Suite à cette polémique, une réunion fut organisée par le Palacio Nacional avec la conseillère à la sécurité nationale du président Biden et la sous-secrétaire à la défense intérieure et aux affaires hémisphériques du Pentagone dans le but d’afficher l’unité des deux administrations dans la lutte contre la production et le trafic de fentanyl. À la suite de cette réunion, l’ambassadeur américain au Mexique Ken Salazar déclara que « la chose la plus fondamentale est que nous sommes des partenaires, pour toujours. Il y a parfois des préoccupations et des désaccords, mais nous savons que nous sommes unis par la géographie, nos peuples et nos économies ».
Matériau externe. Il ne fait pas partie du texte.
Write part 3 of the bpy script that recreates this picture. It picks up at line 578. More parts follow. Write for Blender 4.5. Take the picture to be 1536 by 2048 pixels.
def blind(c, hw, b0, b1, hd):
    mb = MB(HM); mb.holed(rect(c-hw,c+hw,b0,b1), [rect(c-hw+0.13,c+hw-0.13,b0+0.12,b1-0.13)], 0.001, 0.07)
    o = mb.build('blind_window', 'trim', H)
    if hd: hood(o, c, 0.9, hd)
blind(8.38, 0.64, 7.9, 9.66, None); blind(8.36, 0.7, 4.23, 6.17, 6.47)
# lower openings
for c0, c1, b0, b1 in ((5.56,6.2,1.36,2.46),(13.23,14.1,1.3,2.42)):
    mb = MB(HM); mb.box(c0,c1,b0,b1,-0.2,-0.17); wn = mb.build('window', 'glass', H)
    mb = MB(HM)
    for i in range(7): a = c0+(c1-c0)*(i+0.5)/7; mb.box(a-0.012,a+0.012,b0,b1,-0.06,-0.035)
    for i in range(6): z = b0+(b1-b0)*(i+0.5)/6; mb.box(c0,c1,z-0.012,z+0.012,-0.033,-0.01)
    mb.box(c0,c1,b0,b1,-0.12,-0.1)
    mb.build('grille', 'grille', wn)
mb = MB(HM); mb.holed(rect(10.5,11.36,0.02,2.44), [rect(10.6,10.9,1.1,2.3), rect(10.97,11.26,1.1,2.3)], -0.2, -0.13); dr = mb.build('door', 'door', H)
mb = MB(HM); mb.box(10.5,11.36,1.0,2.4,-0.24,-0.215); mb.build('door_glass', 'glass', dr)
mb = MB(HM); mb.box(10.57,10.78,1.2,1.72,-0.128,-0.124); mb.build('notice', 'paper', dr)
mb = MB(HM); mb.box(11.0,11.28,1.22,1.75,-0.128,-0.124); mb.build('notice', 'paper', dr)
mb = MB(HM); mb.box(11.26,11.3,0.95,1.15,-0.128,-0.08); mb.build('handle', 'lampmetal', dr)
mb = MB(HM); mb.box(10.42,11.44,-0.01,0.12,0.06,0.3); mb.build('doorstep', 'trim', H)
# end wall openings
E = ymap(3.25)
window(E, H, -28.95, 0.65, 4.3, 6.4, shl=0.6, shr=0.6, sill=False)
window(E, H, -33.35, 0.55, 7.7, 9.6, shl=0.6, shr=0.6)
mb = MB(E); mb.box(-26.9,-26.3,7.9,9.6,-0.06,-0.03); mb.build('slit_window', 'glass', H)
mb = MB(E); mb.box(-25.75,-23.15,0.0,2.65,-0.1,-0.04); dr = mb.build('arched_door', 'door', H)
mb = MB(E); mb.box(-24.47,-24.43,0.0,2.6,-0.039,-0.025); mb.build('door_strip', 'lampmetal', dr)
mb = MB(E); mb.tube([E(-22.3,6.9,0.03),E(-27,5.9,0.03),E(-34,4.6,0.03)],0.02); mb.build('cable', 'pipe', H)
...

Une union forcée, peu appréciée par l’opposition républicaine, galvanisée par les années Trump, dont les propositions se radicalisent toujours plus. Leur souhait d’envoyer l’armée américaine au Mexique pour combattre les supposés terroristes, en plus d’être contraire au droit international, s’est révélé inefficace dans les pays où elle a déjà eu lieu. Dans tous les exemples récents, la militarisation n’a jamais permis d’éradiquer les trafics de drogue, bien au contraire. Par exemple, la mise en place du Plan Colombia, visant à détruire les plantations de coca en Colombie, s’est avérée être un échec cuisant pour l’administration américaine. En effet, vingt ans après la mise en place de celui-ci et les 10 milliards de dollars injectés par les USA, les plantations de coca dans le pays ont augmenté de 50 000 hectares.
La militarisation n’est donc pas une réponse crédible à long terme pour lutter contre les cartels. De nombreux spécialistes préconisent plutôt un approfondissement des enquêtes criminelles et financières pour couper les routes d’approvisionnement et de financement de ces réseaux. Cependant, cette approche demande un dialogue fort et une coopération accrue entre les autorités des deux côtés de la frontière. Loin de la radicalisation des opinions qu’on a pu observer ces dernières semaines.